As pesquisas de intenção de voto apontam o
ex-presidente Lula vitorioso em todos os cenários possíveis, e isto constitui a
dor de cabeça do PSDB e da elite brasileira. Neste sentido, a notícia da
condenação do ex-presidente acalmou um pouco a dor de cabeça dos caciques do
PSDB, partido eternamente fiel aos interesses do mercado e do capital
financeiro internacional.
Assim, a condenação do ex-presidente veio
numa boa hora para o PSDB, mesmo sabendo que o senador Aécio Neves está
praticamente queimado na opinião pública, devido às provas que apareceram nos escândalos
de corrupção envolvendo a sua “ilibada” conduta! A sorte do senador tucano é
que goza do apadrinhamento por parte de juízes importantes da alta Corte de
justiça do País, pois, do contrário, já estaria preso.
Enquanto o juiz Moro condena o ex-presidente
Lula, baseando-se em rasura, reportagem de jornal, depoimento de criminoso
confesso e outras suposições, o STF devolveu o exercício do mandato do senador tucano
porque o considera “chefe de família, com carreira política elogiável”,
palavras do ministro Marco Aurélio Mello.
Há, por fim, uma outra questão reveladora: Por
que somente hoje, 12 de julho, o juiz Moro resolveu sentenciar o ex-presidente?
Nesta semana estão acontecendo dois grandes escândalos em Brasília, que tomaram
a cena política nacional: a aprovação da reforma trabalhista no Senado e a
discussão da denúncia contra Michel Temer na Comissão de Constituição e Justiça
da Câmara dos Deputados.
Para tirar o foco destes escândalos, o juiz
Moro resolveu fazer com que o povo brasileiro se voltasse para o ex-presidente
Lula, numa tentativa desesperada de acelerar a sua inelegibilidade.

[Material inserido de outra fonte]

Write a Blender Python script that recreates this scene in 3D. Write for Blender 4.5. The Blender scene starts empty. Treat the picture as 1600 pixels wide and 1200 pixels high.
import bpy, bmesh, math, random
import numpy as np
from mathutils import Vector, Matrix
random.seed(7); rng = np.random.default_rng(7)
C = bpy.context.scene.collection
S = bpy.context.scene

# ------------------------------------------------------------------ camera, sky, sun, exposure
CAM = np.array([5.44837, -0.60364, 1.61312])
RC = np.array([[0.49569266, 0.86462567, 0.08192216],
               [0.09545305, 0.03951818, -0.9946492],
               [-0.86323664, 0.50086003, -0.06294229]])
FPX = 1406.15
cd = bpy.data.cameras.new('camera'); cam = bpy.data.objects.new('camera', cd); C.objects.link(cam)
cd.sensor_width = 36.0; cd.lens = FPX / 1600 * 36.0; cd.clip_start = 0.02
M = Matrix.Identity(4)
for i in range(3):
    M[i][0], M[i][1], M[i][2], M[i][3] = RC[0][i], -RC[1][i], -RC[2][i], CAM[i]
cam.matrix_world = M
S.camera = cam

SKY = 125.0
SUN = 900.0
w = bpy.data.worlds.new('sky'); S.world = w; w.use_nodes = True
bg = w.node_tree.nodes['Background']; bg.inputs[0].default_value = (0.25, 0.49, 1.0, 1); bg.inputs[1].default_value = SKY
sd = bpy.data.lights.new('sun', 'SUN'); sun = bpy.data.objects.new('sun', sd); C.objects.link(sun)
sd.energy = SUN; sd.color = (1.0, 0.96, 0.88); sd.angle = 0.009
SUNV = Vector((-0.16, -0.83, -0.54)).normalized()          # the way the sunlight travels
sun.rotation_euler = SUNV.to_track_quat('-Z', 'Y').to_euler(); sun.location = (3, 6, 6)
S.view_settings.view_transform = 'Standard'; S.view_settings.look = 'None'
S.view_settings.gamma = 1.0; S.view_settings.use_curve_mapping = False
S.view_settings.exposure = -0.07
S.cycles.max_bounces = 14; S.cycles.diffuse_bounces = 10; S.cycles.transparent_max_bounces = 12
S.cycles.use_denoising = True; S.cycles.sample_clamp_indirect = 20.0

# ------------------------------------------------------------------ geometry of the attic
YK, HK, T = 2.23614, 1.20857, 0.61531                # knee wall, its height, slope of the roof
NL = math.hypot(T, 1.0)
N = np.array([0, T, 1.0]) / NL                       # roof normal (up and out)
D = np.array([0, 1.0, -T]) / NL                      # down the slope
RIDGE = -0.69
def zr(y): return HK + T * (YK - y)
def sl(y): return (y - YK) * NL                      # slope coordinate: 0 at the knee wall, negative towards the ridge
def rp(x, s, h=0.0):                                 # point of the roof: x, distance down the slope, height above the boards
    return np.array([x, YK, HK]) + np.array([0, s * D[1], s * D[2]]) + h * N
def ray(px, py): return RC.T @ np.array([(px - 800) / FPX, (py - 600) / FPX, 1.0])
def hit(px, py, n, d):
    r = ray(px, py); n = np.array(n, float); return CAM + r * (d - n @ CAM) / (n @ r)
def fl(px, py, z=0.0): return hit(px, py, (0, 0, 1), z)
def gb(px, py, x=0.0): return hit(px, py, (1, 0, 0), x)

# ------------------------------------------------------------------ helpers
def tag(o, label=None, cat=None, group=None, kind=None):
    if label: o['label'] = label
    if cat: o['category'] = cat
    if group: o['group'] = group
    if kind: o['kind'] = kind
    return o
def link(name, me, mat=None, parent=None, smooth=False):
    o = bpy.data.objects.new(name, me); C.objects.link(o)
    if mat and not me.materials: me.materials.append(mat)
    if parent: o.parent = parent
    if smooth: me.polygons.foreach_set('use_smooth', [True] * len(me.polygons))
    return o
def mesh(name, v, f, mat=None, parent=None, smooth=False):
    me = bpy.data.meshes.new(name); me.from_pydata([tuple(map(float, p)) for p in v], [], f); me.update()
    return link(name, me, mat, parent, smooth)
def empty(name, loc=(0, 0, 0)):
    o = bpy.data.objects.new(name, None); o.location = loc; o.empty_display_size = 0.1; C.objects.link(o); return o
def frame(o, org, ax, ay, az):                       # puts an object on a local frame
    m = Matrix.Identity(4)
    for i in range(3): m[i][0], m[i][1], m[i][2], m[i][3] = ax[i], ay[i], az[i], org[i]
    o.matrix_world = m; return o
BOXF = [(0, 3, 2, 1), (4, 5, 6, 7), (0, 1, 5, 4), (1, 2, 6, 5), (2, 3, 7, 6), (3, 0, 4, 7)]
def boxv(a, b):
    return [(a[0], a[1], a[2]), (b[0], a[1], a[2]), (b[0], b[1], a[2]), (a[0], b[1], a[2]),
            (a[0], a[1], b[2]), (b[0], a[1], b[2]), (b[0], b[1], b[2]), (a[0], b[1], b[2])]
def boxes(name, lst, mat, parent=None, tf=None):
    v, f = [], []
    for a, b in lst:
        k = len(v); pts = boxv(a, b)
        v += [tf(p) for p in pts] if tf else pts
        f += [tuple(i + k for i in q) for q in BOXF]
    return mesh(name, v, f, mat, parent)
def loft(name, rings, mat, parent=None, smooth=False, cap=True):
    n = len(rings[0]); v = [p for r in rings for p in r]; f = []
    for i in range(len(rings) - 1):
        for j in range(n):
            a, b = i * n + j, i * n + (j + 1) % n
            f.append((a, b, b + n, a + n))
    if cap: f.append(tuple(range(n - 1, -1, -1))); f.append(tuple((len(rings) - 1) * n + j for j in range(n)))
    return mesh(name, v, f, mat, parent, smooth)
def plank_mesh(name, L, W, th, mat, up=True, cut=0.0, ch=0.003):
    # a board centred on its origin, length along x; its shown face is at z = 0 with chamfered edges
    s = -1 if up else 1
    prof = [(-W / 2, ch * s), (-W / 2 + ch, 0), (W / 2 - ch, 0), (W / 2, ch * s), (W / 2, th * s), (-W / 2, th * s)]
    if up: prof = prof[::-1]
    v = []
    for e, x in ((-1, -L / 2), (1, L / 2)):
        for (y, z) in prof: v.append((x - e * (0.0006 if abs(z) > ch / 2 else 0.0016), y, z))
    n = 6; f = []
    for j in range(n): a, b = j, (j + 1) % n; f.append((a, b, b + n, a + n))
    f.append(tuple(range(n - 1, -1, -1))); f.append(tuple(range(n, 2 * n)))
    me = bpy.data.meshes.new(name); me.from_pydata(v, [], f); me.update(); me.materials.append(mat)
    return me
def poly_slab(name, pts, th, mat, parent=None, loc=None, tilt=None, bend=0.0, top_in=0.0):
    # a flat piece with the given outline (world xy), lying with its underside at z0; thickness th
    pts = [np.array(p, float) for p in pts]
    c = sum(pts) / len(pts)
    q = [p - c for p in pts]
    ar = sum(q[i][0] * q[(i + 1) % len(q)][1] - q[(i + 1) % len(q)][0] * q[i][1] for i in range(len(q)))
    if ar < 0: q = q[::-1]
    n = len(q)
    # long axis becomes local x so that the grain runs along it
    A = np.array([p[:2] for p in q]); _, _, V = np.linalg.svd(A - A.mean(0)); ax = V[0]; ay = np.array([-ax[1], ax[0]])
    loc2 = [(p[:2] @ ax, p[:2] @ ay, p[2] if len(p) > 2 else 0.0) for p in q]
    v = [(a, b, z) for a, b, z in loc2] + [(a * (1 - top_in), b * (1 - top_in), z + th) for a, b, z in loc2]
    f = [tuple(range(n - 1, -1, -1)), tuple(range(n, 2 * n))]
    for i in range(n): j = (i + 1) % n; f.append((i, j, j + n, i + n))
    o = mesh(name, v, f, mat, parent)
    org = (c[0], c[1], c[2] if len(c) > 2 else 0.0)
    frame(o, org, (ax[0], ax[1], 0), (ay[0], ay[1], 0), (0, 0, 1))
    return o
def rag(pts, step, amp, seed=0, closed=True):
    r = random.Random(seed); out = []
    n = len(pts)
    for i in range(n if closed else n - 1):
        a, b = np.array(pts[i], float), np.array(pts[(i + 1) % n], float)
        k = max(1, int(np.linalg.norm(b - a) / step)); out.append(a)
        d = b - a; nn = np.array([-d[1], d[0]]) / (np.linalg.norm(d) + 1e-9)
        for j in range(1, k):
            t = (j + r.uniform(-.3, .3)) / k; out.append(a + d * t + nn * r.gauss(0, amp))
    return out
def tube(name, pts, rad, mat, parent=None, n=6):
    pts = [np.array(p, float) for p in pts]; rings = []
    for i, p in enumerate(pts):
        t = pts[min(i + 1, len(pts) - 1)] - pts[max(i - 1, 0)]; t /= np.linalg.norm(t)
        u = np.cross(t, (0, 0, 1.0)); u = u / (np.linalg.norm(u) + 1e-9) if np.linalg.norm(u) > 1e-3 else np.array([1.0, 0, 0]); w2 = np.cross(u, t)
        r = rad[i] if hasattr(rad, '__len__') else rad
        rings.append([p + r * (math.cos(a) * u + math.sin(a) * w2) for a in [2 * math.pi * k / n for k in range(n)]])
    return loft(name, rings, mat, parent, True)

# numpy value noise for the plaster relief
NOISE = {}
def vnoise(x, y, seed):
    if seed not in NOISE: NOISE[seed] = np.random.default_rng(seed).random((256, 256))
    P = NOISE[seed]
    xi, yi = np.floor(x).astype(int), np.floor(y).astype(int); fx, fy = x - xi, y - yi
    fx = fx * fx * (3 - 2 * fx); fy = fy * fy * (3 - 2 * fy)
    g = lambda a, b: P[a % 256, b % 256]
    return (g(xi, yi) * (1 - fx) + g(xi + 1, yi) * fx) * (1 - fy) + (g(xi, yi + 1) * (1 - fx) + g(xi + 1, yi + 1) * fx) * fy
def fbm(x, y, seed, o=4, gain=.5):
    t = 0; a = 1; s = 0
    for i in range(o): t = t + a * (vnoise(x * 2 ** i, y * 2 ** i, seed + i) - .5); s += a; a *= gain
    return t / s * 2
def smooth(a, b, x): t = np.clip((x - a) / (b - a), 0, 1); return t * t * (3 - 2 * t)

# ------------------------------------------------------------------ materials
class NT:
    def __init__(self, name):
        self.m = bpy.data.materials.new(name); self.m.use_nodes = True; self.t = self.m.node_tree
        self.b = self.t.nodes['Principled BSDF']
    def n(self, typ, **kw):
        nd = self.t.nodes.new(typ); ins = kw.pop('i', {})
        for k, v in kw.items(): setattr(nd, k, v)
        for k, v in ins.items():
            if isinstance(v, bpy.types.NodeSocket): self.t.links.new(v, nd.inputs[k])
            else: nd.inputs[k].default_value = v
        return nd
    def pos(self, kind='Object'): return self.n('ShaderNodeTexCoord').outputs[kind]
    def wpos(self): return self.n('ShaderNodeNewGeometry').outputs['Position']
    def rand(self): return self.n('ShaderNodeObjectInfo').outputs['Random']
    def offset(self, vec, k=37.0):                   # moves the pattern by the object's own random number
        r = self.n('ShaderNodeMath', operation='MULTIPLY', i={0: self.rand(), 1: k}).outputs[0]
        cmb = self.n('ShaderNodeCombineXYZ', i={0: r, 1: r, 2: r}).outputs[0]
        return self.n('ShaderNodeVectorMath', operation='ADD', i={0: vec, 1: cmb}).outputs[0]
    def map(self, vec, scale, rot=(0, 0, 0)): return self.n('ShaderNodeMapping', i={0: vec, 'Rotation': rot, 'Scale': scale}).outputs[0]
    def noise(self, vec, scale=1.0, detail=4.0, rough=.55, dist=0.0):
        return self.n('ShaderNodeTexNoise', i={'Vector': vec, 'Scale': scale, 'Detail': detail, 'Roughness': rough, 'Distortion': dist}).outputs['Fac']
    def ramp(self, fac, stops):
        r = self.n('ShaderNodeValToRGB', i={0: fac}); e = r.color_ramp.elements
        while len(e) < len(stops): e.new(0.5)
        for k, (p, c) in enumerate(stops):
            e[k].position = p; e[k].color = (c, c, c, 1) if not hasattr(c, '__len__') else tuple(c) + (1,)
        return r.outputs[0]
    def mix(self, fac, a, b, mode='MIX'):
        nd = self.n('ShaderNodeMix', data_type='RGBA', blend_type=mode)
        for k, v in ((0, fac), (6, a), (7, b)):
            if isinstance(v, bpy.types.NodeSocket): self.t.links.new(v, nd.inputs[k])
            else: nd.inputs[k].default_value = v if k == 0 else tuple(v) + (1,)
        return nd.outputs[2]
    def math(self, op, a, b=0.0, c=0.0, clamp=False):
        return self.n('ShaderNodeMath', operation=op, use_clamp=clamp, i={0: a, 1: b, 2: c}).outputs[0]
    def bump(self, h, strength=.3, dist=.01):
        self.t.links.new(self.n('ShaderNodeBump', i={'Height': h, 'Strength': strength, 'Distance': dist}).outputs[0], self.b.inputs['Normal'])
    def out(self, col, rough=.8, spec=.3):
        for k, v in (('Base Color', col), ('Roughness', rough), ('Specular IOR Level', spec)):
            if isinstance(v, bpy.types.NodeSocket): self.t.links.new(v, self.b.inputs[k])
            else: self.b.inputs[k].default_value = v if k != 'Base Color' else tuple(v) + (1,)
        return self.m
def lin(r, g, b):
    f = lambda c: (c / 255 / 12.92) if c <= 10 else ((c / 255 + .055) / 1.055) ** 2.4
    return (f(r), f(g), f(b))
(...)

Enquanto isso,
Michel Temer usa o dinheiro público para, através de emendas aos parlamentares,
comprar votos para escapar da possível autorização para instauração de ação
penal no Supremo Tribunal Federal.
A condenação do ex-presidente Lula é uma
prova incontestável da politização do Judiciário brasileiro. Incansavelmente,
temos dito que a justiça brasileira tem se mostrado cada vez mais seletiva:
condena uns, absolve outros, de forma absurdamente arbitrária. Portanto, é
mentira que a justiça está passando o Brasil a limpo. Onde há seletividade não há
justiça, mas manutenção da corrupção porque os grandes corruptos, milionários,
continuam rindo da cara do povo.
Alguns destes criminosos milionários são
frequentadores assíduos dos gabinetes e residências de juízes e de outros
operadores importantes do Direito. Como a justiça pode passar o Brasil a limpo
se o réu almoça, janta e toma uísque com o juiz que vai julgar seu processo?...
Assiste-se a uma escandalosa banalização da ideia de justiça. A realidade tem
demonstrado que o Judiciário serve para aplacar a ira dos fracos e manter os
privilégios dos ricos.
Os pobres continuarão sendo vítimas dos
desvios do dinheiro público porque o Judiciário se mostra demasiadamente tendencioso
na aplicação da lei. Os criminosos de colarinho branco que ocupam o parlamento
brasileiro são tão descarados que até elogiam a operação Lava Jato, pois sabem
que ela não os alcançará, uma vez que são criminosos de direita, totalmente
atrelados ao mercado financeiro, que domina a política brasileira e afronta o
Judiciário.
Pelo que se vislumbra a curto prazo, esta
situação irá permanecer. Pensar que a justiça brasileira passou a punir a
elite, de forma imparcial, destemida e eficaz, seria uma ilusão. Sejamos realistas,
e a realidade nos diz, que do ponto de vista ético e moral, as instituições da
República brasileira chegaram ao fundo do poço. E o povo está tão cansado de
saber que “tudo não vai dar em nada!”, que prefere assistir calado. A descrença
é tão evidente quanto a cegueira e a apatia. Vivemos tempos sombrios.